_What is needed_
Read the records below. Copy each line where the string "pixels" occurs.

[Excerpt from a dataset]
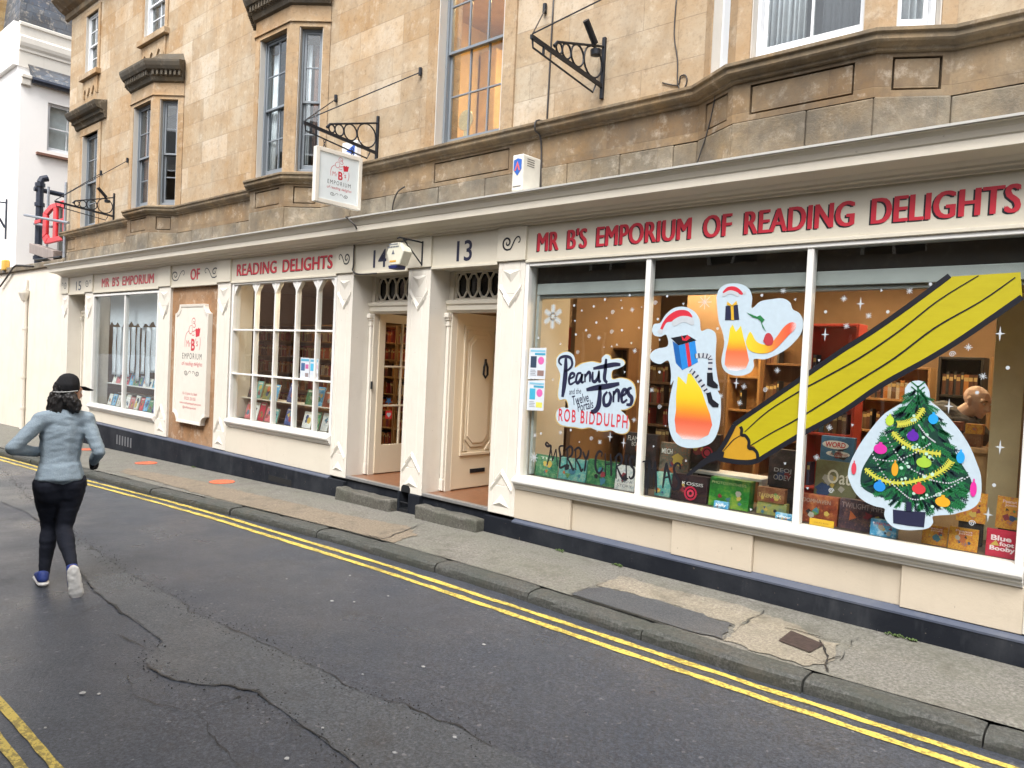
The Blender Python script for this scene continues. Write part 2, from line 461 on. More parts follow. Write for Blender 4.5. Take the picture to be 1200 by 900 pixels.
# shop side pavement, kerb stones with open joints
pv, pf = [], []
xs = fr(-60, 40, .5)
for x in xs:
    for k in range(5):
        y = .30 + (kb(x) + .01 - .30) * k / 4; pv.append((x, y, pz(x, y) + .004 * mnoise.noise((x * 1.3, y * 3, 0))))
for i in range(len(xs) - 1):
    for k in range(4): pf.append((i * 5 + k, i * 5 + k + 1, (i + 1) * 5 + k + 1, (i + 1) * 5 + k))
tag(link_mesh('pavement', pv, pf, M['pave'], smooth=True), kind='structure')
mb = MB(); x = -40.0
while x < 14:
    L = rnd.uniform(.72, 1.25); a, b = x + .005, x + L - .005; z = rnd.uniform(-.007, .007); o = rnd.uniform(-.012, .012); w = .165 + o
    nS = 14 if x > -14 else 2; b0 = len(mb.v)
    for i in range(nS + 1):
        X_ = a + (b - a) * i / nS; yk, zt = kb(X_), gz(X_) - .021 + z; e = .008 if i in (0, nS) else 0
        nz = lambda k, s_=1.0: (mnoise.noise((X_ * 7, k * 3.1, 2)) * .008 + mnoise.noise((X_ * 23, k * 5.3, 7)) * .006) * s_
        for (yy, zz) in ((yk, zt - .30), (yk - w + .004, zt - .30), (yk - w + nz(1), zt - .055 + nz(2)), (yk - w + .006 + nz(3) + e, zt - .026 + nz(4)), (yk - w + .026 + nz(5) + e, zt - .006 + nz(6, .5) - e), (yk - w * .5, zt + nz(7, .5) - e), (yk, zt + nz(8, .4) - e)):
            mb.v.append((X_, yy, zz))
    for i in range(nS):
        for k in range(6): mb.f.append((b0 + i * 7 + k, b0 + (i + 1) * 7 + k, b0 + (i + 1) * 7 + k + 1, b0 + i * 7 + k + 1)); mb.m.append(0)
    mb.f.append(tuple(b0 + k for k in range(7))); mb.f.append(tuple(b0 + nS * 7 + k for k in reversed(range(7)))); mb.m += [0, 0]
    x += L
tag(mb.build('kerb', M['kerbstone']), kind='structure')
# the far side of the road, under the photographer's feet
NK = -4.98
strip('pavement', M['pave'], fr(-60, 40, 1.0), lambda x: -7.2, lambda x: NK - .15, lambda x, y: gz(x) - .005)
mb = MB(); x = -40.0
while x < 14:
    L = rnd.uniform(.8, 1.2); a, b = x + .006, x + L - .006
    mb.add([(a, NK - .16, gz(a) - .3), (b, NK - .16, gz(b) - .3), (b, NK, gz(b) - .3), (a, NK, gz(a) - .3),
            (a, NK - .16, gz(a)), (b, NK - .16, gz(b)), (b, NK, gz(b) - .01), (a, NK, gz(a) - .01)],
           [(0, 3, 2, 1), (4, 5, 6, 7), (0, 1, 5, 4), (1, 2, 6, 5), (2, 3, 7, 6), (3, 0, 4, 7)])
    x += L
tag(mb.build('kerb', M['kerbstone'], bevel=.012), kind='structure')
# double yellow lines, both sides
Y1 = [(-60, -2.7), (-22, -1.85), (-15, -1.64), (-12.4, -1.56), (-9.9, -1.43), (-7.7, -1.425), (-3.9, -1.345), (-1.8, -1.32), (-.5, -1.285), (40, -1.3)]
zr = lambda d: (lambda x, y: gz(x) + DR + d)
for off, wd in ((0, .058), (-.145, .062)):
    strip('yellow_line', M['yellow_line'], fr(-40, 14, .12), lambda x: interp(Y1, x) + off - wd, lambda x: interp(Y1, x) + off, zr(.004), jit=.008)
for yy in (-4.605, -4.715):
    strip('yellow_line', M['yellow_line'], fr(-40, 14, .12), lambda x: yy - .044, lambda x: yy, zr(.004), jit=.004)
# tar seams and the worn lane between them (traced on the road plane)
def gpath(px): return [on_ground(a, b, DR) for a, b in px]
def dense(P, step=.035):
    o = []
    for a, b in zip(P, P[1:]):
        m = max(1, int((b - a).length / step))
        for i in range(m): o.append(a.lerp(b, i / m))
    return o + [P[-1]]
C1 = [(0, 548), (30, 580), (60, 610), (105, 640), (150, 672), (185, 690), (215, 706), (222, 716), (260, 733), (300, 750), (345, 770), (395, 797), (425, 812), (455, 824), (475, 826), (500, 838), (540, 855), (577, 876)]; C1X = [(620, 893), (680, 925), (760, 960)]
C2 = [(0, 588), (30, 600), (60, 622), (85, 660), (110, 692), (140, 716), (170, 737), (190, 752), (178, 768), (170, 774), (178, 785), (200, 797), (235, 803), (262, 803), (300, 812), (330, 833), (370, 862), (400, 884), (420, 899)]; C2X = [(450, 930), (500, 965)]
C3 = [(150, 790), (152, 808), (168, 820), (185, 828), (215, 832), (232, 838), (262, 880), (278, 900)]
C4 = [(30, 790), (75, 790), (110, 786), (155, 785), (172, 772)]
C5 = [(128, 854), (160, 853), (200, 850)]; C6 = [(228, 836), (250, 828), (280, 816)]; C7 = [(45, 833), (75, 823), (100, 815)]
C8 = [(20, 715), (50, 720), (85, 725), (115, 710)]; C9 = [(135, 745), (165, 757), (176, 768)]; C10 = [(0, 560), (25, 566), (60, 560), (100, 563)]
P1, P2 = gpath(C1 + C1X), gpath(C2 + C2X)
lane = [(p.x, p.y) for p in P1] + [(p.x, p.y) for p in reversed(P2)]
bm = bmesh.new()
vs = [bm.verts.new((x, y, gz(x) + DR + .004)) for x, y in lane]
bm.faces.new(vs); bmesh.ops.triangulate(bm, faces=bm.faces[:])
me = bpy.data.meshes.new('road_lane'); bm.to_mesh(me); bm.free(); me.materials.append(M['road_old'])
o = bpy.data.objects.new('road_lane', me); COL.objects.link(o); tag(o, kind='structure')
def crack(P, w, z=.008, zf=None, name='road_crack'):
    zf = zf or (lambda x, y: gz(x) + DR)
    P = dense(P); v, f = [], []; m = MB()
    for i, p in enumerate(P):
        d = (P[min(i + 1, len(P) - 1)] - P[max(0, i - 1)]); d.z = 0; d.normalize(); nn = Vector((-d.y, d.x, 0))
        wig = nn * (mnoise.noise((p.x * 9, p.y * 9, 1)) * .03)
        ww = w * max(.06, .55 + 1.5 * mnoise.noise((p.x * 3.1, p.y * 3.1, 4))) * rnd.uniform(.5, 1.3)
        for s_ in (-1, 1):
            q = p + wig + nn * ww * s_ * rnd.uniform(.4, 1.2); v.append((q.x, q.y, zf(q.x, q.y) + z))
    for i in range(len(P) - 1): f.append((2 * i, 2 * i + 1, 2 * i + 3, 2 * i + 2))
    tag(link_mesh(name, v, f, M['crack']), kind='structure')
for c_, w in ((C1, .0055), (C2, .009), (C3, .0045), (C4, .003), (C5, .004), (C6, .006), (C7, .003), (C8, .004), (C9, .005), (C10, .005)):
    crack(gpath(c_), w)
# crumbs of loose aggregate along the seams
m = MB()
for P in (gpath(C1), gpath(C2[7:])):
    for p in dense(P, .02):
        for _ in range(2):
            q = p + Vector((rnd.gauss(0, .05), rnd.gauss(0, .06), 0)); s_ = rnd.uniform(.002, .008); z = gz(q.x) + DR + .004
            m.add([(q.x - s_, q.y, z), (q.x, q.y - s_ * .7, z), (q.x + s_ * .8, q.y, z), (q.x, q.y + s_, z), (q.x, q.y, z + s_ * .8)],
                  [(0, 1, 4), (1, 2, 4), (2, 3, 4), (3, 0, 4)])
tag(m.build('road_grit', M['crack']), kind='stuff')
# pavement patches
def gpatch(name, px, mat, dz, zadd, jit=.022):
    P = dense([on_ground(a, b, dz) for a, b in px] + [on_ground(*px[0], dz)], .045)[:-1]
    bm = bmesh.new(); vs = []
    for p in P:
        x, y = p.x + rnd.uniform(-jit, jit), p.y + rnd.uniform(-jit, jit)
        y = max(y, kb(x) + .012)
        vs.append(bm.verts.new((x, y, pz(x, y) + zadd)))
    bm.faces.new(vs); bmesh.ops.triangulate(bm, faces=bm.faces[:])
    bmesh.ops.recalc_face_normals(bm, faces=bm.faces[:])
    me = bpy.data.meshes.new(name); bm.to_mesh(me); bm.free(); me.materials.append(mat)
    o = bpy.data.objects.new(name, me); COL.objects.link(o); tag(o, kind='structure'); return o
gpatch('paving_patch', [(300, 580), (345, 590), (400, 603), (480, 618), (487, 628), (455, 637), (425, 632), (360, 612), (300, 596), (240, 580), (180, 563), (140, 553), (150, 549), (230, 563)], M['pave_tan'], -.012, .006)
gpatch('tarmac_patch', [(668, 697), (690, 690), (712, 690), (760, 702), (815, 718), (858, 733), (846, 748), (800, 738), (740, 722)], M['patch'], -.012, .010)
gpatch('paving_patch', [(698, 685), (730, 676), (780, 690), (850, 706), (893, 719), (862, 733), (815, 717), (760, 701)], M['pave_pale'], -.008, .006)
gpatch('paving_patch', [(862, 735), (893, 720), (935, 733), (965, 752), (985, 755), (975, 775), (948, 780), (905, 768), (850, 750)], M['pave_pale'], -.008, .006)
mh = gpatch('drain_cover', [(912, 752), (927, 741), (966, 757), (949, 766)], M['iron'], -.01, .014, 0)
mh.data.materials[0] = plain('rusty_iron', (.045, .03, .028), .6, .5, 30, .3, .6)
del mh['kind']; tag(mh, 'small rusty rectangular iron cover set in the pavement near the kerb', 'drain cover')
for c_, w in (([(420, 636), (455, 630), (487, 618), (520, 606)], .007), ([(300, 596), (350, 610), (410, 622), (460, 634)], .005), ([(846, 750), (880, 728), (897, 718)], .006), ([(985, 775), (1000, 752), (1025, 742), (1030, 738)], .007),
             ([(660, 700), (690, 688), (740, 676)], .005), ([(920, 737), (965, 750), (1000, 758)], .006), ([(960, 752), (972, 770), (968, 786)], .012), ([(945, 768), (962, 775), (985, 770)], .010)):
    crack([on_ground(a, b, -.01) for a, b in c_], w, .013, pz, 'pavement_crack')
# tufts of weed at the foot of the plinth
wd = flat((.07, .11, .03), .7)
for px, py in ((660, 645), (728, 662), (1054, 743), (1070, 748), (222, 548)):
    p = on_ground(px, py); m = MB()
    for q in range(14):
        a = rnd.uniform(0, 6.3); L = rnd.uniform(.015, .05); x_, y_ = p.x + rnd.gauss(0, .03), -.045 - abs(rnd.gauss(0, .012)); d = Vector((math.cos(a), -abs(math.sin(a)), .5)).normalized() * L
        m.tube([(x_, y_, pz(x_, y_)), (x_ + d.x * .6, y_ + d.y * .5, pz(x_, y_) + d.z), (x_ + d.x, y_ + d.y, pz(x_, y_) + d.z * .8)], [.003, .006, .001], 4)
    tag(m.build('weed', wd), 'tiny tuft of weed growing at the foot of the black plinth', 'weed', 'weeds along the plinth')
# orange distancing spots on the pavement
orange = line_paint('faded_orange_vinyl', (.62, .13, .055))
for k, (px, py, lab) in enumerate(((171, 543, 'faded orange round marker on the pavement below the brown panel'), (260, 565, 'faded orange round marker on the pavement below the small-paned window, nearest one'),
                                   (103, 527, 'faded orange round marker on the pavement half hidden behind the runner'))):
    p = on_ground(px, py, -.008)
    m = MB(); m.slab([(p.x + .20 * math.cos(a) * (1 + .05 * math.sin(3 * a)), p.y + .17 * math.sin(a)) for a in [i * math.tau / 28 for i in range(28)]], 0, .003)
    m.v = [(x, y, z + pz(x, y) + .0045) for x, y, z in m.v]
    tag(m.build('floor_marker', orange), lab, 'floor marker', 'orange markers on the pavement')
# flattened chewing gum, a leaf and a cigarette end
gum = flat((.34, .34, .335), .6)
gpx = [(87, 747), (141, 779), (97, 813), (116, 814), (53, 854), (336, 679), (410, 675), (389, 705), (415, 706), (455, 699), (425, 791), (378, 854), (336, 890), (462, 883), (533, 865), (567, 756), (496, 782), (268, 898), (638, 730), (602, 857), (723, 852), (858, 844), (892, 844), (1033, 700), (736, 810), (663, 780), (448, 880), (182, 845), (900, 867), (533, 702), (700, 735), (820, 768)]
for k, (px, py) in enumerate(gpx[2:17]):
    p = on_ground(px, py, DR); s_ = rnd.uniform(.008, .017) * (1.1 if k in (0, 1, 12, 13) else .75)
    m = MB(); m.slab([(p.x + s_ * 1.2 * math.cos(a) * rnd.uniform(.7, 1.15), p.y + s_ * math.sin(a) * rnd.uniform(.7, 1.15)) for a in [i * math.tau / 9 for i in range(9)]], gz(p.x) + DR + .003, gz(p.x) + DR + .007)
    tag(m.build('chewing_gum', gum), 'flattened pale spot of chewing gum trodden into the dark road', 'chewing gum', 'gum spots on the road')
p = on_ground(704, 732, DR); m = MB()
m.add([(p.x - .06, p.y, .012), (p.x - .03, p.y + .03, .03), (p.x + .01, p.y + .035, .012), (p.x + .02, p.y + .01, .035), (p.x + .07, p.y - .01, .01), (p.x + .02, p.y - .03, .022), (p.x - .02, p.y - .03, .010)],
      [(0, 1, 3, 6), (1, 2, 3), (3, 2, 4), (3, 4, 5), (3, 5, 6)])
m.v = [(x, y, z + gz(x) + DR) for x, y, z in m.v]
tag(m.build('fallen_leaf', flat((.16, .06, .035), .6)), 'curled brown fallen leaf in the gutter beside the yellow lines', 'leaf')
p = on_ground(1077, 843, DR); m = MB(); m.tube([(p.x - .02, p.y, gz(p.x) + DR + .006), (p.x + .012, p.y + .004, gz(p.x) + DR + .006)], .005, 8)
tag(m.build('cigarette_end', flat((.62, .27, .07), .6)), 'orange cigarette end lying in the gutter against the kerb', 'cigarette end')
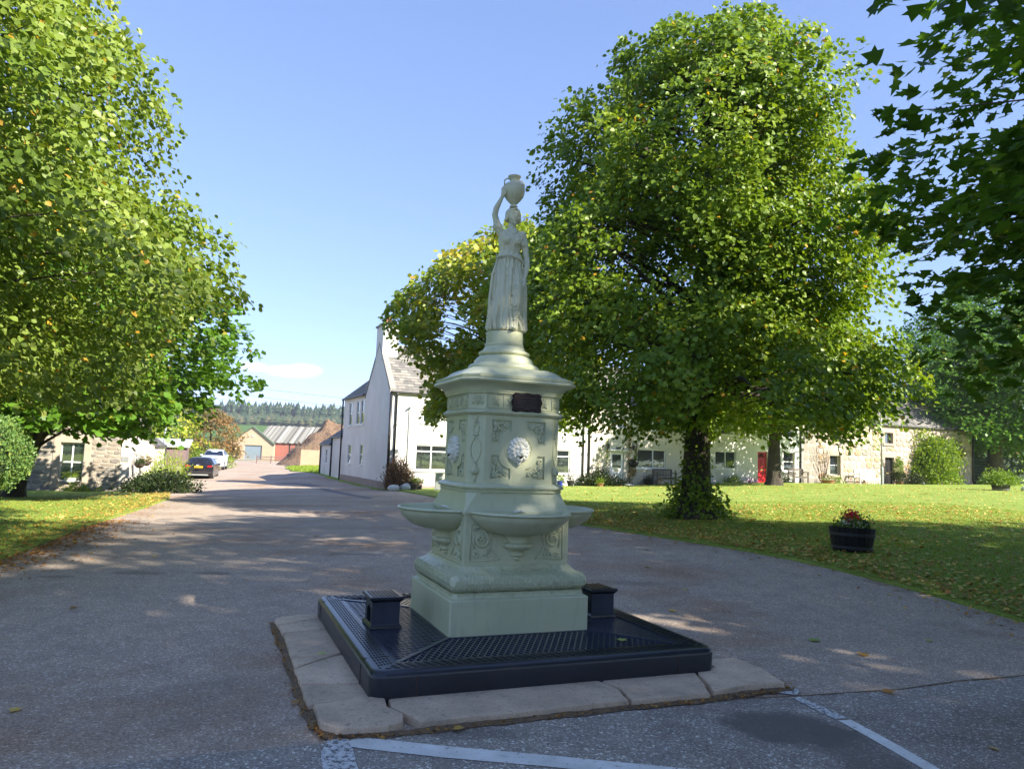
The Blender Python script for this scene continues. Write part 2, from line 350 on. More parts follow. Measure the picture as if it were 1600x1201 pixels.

_Exercise result_
The Blender Python script for this scene continues. Write part 2, from line 461 on. More parts follow. Write for Blender 4.5. Take the picture to be 1200 by 900 pixels.
The Blender Python script for this scene continues. Write part 2, from line 350 on. More parts follow. Measure the picture as if it were 1600x1201 pixels.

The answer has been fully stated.